Tuesday, 9 October 2018

Death to the Daleks


The TARDIS experiences a total power failure while en route to the planet Florana, stranding the Doctor and Sarah on a rocky barren world called Exxilon. Also on Exxilon is an expedition from Earth sent to mine for a substance called parrinium which can cure the plague that is ravaging the colonies of the empire, and without power and under constant attack from the natives, their mission does not stand any chance of success. A Dalek taskforce arrives as well, experiencing the same power drain and rendering the monsters defenseless, and an uneasy alliance is formed to determine how to restore power and escape the planet. All evidence points to a gleaming white city which the Exxilons worship as a god. But the Doctor knows that any alliance with the Daleks is doomed, and once they have weapons again they will resume their murderous ways.

This one often gets panned as a bad Dalek story but I don’t really see how anyone can really say that. The Daleks themselves are painted a very shiny silver so they look pretty striking, and they are put right out of their element for a change with their greatest enemy right there in front of them and no power to kill him. Here’s where we see some Dalek ingenuity at work, with them designing a machine gun weapon for themselves so they can fire projectiles and regain their advantage over the others. How, I ask, can this be a bad Dalek story? There’s also this opinion in Doctor Who that a companion isn’t really a companion until they face the Daleks. This criteria makes Sarah legit now - how can THAT be bad?

It’s well moody as well with the foggy greynesss of Exxilon as a backdrop but a distinctly different sound to the score this time; there’s no electronic component to the music, just woodwinds and a little bit of percussion. And then there are moments where there is no music to accentuate the tension of a scene, just as effective in my books. The Exxilons themselves are pretty nightmarish people; big bulging eyes and bald heads, not the smartest things out there but they are a brutish mob able to pummel a Dalek into a dented heap. The second Exxlion species, though, isn’t as primitive and has a better grasp of the situation; they know that the city their ancestors built is the source of the planet’s problems and that it must be destroyed before it destroys everything else.

I found an interesting bit of visual continuity in this one which probably means nothing but is still fun to play with. The members of the Earth expedition, the Marine Space Corps, all have these blue uniforms with a silver sideways arrowhead logo on them, and the TV series Blake’s 7 has a similar motif on its Terran Federation officers and troops. As both were written by Terry Nation it’s fun to think that this might be the some earlier moment in that continuity; Nation used the surname Tarrant a great deal in B7 and here we have another one, this time Jill Tarrant of the Earth force. As far as Dalek continuity goes though its hard to really place this one anywhere as there is no date of reference aside from there having been a Dalek war at some point not too long before this, recently enough for one of the Earth force to have lost his father to that same war.

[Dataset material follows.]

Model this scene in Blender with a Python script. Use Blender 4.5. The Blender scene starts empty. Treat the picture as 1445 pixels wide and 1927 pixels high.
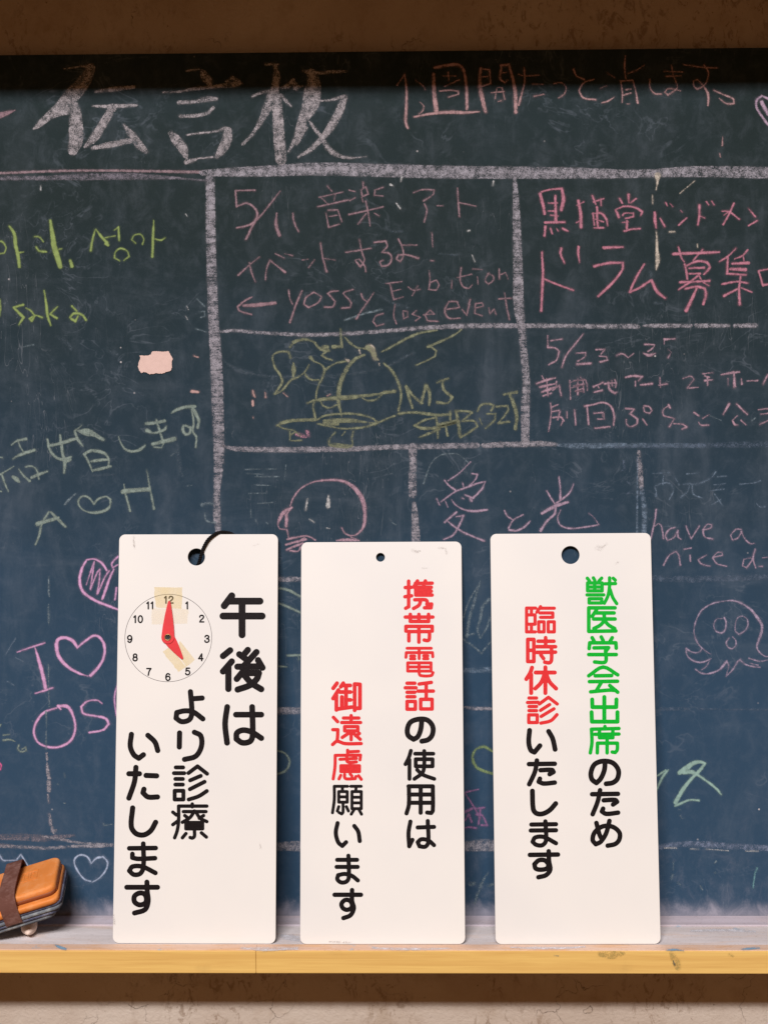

My personal memories of this one, though, go way way back; I read the Target novel before I saw the
episode. Of all places, the Meadowbrook Public School library had a copy of this one which I gleefully borrowed at a very early age and enjoyed every page of it. I remember not wanting to give it back, so before it was due I recorded myself reading it on cassette, with terrible Dalek voices thrown in. The book will have long since been pulped but I was told that the cassette tape is still in my mother's possession; I only found out because she called the other day asking if I could find her a new player so she could listen to it again. Horrified doesn't even begin to describe my reaction.

If only missing episodes would turn up the same way.